__Your task__
Copy all lines below exactly as written. Leave pictures out.
---
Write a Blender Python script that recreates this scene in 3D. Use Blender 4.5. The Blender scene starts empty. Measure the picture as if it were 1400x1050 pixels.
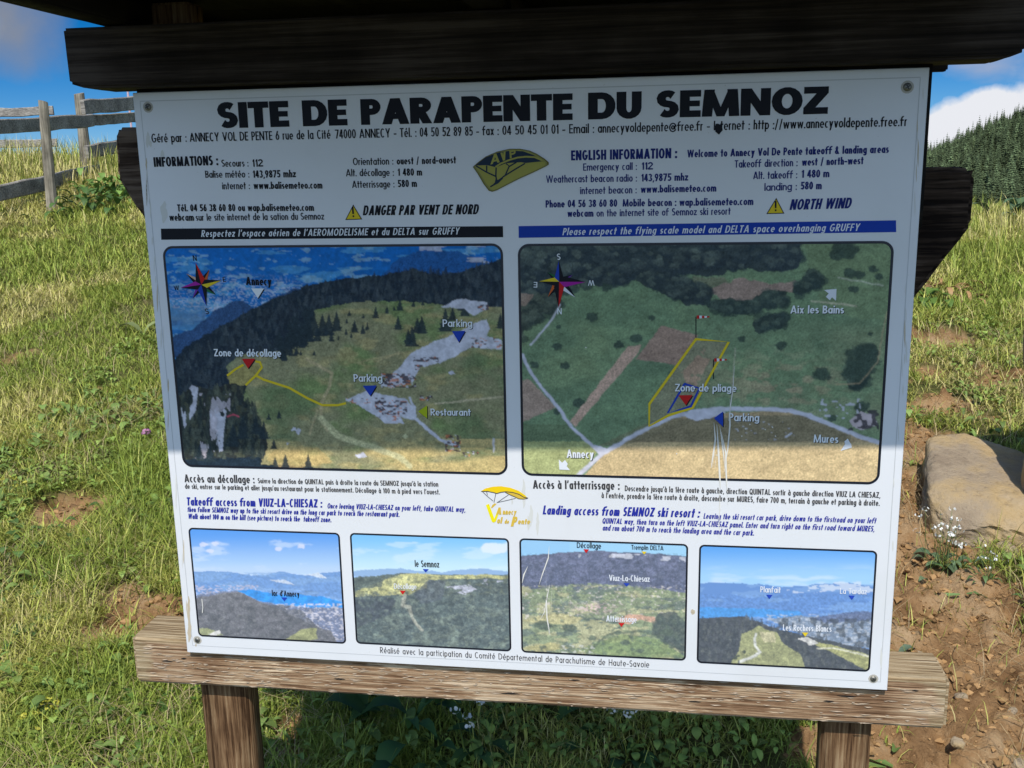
import bpy, bmesh, math, random
import numpy as np
from mathutils import Matrix, Vector
C = bpy.context.scene.collection
sc = bpy.context.scene

# ------------------------------------------------------------------ camera, sky, sun, exposure
F_PX, CX, CY = 1361.98, 700.0, 525.0
CAM = np.array([0.24576811, -1.66152924, 0.91326351])
RIGHT = np.array([0.98941889, 0.1437694, -0.01950945])
DOWN = np.array([0.01224493, -0.21673309, -0.9761541])
FWD = np.array([-0.14456944, 0.96558642, -0.21620026])
cam_data = bpy.data.cameras.new('camera')
cam = bpy.data.objects.new('camera', cam_data); C.objects.link(cam)
cam_data.sensor_width = 36.0; cam_data.lens = 36.0 * F_PX / 1400.0
cam_data.clip_start = 0.02; cam_data.clip_end = 9000.0
cam.matrix_world = Matrix(((RIGHT[0], -DOWN[0], -FWD[0], CAM[0]), (RIGHT[1], -DOWN[1], -FWD[1], CAM[1]),
                           (RIGHT[2], -DOWN[2], -FWD[2], CAM[2]), (0, 0, 0, 1)))
sc.camera = cam
SUN_EL = math.radians(53.0); SUN_AZ = math.radians(3.0)       # the sun stands almost square in front of the panel
SUN_DIR = Vector((math.sin(SUN_AZ) * math.cos(SUN_EL), -math.cos(SUN_AZ) * math.cos(SUN_EL), math.sin(SUN_EL)))
sun_data = bpy.data.lights.new('sun', 'SUN'); sun_data.energy = 3.35; sun_data.angle = math.radians(0.5); sun_data.color = (1.0, 0.955, 0.88)
sun = bpy.data.objects.new('sun', sun_data); C.objects.link(sun)
sun.rotation_euler = (-SUN_DIR).to_track_quat('-Z', 'Y').to_euler(); sun.location = (0, -3, 12)
sc.view_settings.view_transform = 'Standard'; sc.view_settings.look = 'None'
sc.view_settings.exposure = 0.33; sc.view_settings.gamma = 1.0; sc.view_settings.use_curve_mapping = False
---
__Worked answer__
Write a Blender Python script that recreates this scene in 3D. Use Blender 4.5. The Blender scene starts empty. Measure the picture as if it were 1400x1050 pixels.
import bpy, bmesh, math, random
import numpy as np
from mathutils import Matrix, Vector
C = bpy.context.scene.collection
sc = bpy.context.scene

# ------------------------------------------------------------------ camera, sky, sun, exposure
F_PX, CX, CY = 1361.98, 700.0, 525.0
CAM = np.array([0.24576811, -1.66152924, 0.91326351])
RIGHT = np.array([0.98941889, 0.1437694, -0.01950945])
DOWN = np.array([0.01224493, -0.21673309, -0.9761541])
FWD = np.array([-0.14456944, 0.96558642, -0.21620026])
cam_data = bpy.data.cameras.new('camera')
cam = bpy.data.objects.new('camera', cam_data); C.objects.link(cam)
cam_data.sensor_width = 36.0; cam_data.lens = 36.0 * F_PX / 1400.0
cam_data.clip_start = 0.02; cam_data.clip_end = 9000.0
cam.matrix_world = Matrix(((RIGHT[0], -DOWN[0], -FWD[0], CAM[0]), (RIGHT[1], -DOWN[1], -FWD[1], CAM[1]),
                           (RIGHT[2], -DOWN[2], -FWD[2], CAM[2]), (0, 0, 0, 1)))
sc.camera = cam
SUN_EL = math.radians(53.0); SUN_AZ = math.radians(3.0)       # the sun stands almost square in front of the panel
SUN_DIR = Vector((math.sin(SUN_AZ) * math.cos(SUN_EL), -math.cos(SUN_AZ) * math.cos(SUN_EL), math.sin(SUN_EL)))
sun_data = bpy.data.lights.new('sun', 'SUN'); sun_data.energy = 3.35; sun_data.angle = math.radians(0.5); sun_data.color = (1.0, 0.955, 0.88)
sun = bpy.data.objects.new('sun', sun_data); C.objects.link(sun)
sun.rotation_euler = (-SUN_DIR).to_track_quat('-Z', 'Y').to_euler(); sun.location = (0, -3, 12)
sc.view_settings.view_transform = 'Standard'; sc.view_settings.look = 'None'
sc.view_settings.exposure = 0.33; sc.view_settings.gamma = 1.0; sc.view_settings.use_curve_mapping = False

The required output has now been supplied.